300333_3道尾秀介も6冊目になった。昨年5月刊の比較的最近の作品である。版元紹介文。

すべては雨のせいだった。雨がすべてを狂わせた。血のつながらない親と暮らす二組の兄弟は、それぞれに悩みを抱え、死の疑惑と戦っていた。些細な勘違いと思い込みが、新たな悪意を引き寄せ、二組の兄弟を交錯させる。両親の死の真実はどこに? すべての疑念と罪を呑み込んで、いま未曾有の台風が訪れる。慟哭と贖罪の最新長編。(引用終わり)

10月 9日 ジョグ10キロ
10月10日 LSD36キロ

これまで読んだ道尾作品同様、主人公は子供たちで、また『シャドウ』と同様、2組の家族をめぐる悲劇がテーマとなっている。今回は共に血の繋がらない継父または継母のみを親にもつ2組のきょうだいがひとつの悲劇に巻き込まれていく。

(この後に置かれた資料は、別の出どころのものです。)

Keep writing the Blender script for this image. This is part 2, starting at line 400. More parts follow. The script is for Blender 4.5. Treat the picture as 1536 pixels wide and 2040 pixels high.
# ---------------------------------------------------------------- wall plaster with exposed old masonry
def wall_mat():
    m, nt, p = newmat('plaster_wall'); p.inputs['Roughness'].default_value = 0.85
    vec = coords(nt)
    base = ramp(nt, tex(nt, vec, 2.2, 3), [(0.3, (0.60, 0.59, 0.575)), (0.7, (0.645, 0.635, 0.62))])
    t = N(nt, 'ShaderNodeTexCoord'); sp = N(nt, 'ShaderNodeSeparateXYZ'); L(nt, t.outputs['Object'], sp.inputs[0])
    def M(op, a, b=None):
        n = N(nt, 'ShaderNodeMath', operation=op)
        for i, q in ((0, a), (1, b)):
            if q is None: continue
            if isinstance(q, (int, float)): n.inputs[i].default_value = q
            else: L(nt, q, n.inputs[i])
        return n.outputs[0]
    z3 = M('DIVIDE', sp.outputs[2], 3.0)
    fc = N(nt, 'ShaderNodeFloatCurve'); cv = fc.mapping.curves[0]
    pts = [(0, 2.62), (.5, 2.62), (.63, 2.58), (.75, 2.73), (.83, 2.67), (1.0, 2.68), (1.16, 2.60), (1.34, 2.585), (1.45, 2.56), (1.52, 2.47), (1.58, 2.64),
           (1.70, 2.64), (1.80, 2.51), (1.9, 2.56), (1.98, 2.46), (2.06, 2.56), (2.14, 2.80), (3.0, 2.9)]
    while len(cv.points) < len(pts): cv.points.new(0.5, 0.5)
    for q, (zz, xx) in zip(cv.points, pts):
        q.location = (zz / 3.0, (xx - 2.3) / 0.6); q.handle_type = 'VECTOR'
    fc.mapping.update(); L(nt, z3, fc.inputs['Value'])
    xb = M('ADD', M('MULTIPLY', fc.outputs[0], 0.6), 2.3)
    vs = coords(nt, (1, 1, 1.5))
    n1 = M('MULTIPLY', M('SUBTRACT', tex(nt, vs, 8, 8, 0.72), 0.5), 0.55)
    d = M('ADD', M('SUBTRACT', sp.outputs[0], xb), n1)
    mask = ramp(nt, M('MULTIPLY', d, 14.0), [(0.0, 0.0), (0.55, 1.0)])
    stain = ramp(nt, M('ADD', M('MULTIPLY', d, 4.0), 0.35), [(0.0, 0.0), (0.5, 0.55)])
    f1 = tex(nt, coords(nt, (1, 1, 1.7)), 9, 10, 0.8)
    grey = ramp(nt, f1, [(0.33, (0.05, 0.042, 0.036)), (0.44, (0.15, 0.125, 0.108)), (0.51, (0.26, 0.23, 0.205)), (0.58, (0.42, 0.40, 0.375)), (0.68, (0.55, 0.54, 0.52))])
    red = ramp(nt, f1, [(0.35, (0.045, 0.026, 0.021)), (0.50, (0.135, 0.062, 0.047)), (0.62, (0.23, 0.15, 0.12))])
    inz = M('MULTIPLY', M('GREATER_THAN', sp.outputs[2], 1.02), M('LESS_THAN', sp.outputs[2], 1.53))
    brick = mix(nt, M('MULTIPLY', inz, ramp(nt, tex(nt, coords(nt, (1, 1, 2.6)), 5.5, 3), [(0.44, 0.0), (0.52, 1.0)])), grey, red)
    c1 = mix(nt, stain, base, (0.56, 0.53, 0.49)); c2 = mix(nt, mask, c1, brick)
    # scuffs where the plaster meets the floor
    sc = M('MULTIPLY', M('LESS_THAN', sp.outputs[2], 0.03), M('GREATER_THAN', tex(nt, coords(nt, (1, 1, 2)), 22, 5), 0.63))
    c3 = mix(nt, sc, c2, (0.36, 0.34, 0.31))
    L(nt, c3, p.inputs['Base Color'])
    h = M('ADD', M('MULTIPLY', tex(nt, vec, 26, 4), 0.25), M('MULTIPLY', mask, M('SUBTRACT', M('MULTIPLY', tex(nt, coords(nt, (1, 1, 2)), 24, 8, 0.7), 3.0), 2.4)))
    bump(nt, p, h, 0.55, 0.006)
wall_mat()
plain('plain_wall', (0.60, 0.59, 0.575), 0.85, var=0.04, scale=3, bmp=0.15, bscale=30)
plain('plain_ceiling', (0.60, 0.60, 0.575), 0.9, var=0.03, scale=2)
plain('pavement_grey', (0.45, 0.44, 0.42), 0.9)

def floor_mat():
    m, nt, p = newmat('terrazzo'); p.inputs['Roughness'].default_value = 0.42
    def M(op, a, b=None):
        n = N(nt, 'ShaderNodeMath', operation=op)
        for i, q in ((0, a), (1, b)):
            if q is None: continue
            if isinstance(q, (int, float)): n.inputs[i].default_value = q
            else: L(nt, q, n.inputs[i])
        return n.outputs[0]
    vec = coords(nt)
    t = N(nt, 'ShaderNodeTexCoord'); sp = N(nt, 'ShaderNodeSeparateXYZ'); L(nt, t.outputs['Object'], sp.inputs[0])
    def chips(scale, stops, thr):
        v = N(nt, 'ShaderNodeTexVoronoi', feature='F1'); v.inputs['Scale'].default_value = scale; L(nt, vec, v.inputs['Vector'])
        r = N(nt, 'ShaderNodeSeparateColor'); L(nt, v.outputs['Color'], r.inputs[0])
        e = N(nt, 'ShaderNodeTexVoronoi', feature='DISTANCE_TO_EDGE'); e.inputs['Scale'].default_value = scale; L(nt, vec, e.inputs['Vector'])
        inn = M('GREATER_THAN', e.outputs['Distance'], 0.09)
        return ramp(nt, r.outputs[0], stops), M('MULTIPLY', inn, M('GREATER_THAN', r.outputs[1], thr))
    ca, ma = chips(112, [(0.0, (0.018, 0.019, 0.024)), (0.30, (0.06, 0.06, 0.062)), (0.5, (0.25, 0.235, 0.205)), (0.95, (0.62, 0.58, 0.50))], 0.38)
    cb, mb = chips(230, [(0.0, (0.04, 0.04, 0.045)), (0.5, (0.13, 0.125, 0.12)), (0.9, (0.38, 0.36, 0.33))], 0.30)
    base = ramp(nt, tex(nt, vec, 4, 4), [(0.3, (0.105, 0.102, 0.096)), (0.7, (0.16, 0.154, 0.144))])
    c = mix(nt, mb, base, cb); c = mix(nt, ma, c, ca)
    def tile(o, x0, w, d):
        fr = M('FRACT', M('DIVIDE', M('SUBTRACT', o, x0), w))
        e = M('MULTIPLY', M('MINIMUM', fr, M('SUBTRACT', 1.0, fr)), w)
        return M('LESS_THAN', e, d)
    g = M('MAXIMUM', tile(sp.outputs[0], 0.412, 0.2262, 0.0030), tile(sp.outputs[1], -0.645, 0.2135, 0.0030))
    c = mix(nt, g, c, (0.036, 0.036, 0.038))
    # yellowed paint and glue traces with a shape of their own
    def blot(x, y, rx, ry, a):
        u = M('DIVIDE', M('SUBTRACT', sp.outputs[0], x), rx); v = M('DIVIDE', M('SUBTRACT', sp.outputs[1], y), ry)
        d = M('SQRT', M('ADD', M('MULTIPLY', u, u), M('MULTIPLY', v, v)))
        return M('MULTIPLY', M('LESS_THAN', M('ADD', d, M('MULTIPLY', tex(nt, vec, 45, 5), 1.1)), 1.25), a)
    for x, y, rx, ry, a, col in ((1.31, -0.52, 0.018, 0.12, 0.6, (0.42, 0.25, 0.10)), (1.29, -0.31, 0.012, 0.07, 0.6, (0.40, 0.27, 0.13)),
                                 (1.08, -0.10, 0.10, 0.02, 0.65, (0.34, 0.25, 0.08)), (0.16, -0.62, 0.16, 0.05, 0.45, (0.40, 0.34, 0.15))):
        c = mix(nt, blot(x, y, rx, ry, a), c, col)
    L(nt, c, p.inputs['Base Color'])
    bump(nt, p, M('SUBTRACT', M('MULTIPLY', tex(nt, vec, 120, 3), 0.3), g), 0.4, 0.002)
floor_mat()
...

半ば過ぎで犯人が明らかにされ、終盤のどんでん返しもないので、これまで読んだ他の作品に比べればオーソドックスな感じを与える。随所に張り巡らせた伏線が全て生きてくるところは相変わらずで、注意深い読者なら早い段階で犯人が分かるだろう。

しかし、1点だけおかしな点がある。フォトスタンドの写真とTVニュースの関係とだけ書いておこう。「大学ノートの縦線」を思い出した人物が、そこに気づかないはずがないのである。